Brent Meeker writes:
> >>From: "Hal Finney" [mailto:[EMAIL PROTECTED]
> >Yes, I think it is enough that I have thought of the concept!  Or more
> >accurately, I think it is enough that the concept is thinkable-of.
> Why bother with the computer at all.  Since you're just conceptualizing the
> computer (it is actually going to do anything) and all the computer would do
> would be to produce some other bit-string, given the input bit-string; why not
> just think of all possible bit-strings. Isn't that what Bruno's UDA does -
> generate all possible bit strings.
> But since they only have to be "thinkable-of", it seems all this talk about
> bit-strings and computers is otiose.  The universe is "thinkable-of", 
> therefore
> it exists.

Yes, I think that is true too.  But the bit strings, interpreted as
programs, are crucial for the whole theory to be able to make predictions.

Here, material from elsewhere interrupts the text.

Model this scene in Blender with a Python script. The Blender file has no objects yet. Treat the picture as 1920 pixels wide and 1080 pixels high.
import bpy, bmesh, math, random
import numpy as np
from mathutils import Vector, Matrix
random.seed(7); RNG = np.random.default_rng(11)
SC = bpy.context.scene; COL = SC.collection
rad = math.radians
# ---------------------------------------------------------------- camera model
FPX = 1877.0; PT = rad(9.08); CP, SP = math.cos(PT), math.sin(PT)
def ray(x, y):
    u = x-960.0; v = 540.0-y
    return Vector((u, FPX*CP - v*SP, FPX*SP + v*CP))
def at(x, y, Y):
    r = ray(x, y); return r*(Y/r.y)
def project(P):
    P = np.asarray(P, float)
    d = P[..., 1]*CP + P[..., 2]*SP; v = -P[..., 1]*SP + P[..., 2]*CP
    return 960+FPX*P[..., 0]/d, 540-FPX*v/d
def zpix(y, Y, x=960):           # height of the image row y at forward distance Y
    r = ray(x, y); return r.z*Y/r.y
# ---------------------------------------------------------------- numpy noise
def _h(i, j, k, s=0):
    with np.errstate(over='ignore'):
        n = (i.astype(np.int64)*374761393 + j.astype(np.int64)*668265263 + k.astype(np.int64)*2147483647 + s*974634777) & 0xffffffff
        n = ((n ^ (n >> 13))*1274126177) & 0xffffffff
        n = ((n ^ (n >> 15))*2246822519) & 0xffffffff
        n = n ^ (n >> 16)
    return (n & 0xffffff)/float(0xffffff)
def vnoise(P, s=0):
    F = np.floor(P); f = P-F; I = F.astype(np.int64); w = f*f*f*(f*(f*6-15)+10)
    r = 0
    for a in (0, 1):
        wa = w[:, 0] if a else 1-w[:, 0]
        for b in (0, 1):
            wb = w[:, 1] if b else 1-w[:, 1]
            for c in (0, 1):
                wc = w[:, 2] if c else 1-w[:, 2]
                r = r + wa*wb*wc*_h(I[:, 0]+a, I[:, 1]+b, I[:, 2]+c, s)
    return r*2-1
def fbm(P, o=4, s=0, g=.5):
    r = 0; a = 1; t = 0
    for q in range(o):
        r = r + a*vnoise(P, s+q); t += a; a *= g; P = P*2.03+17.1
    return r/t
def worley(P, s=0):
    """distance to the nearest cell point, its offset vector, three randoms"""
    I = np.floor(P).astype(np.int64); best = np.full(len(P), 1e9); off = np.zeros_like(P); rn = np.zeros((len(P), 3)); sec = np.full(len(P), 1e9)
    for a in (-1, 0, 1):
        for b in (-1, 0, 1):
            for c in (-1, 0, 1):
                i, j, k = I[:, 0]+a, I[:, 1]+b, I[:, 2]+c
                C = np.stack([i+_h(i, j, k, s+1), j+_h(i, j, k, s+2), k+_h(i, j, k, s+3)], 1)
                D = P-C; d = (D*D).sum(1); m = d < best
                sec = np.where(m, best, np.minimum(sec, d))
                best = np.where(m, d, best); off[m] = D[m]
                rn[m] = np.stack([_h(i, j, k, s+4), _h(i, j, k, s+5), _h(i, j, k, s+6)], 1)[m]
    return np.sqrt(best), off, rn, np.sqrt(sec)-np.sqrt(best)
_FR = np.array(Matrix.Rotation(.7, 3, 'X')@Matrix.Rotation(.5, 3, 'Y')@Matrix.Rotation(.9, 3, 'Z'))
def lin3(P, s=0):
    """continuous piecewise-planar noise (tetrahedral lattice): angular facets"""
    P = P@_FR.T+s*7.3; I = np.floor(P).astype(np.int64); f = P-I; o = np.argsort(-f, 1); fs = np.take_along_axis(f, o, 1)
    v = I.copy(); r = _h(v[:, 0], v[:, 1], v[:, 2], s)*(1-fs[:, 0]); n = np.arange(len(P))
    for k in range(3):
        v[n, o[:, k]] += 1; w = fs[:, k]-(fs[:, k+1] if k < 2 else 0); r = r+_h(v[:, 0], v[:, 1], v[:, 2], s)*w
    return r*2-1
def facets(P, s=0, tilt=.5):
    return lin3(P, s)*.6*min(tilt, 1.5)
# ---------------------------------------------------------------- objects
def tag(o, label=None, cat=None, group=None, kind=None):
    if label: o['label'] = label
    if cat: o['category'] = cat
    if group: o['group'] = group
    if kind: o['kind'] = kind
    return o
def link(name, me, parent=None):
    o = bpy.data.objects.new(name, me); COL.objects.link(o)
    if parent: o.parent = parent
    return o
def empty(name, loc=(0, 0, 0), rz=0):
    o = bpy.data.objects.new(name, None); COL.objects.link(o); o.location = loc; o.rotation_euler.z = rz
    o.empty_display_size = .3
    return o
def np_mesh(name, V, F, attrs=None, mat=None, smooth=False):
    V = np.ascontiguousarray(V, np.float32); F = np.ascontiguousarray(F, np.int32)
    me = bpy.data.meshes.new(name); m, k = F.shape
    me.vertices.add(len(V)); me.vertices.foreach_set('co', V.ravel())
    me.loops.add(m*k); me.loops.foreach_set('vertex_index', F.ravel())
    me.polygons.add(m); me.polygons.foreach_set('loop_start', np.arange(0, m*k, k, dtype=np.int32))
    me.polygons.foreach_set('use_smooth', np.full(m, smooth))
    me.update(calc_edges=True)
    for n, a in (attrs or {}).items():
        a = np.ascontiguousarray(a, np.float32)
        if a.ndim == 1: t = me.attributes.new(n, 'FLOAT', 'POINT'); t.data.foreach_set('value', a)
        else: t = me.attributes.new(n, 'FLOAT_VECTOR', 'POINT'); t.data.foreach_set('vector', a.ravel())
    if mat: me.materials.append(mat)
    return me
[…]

The idea is that the bit string is a compressed representation of the
universe.  Only universes which are lawful are compressible.  Hence,
lawful universes can be represented by small bit strings, which have
greater measure.

You are right that our universe exists, as its literal, expansive,
redundant self; but it also exists in the form of the many different
programs that would generate it.  Only the shortest such programs make
a significant contribution to the measure, so the long-form, literal
representation of the universe doesn't even matter.

Without the concept of bit strings and computers, we have no basis for
saying that more lawful universes have greater measure than random and
incompressible ones.  This would eliminate one of the great potential
strengths of the all-universe hypothesis (AUH), that it offers an
explanation for why we live in a lawful universe.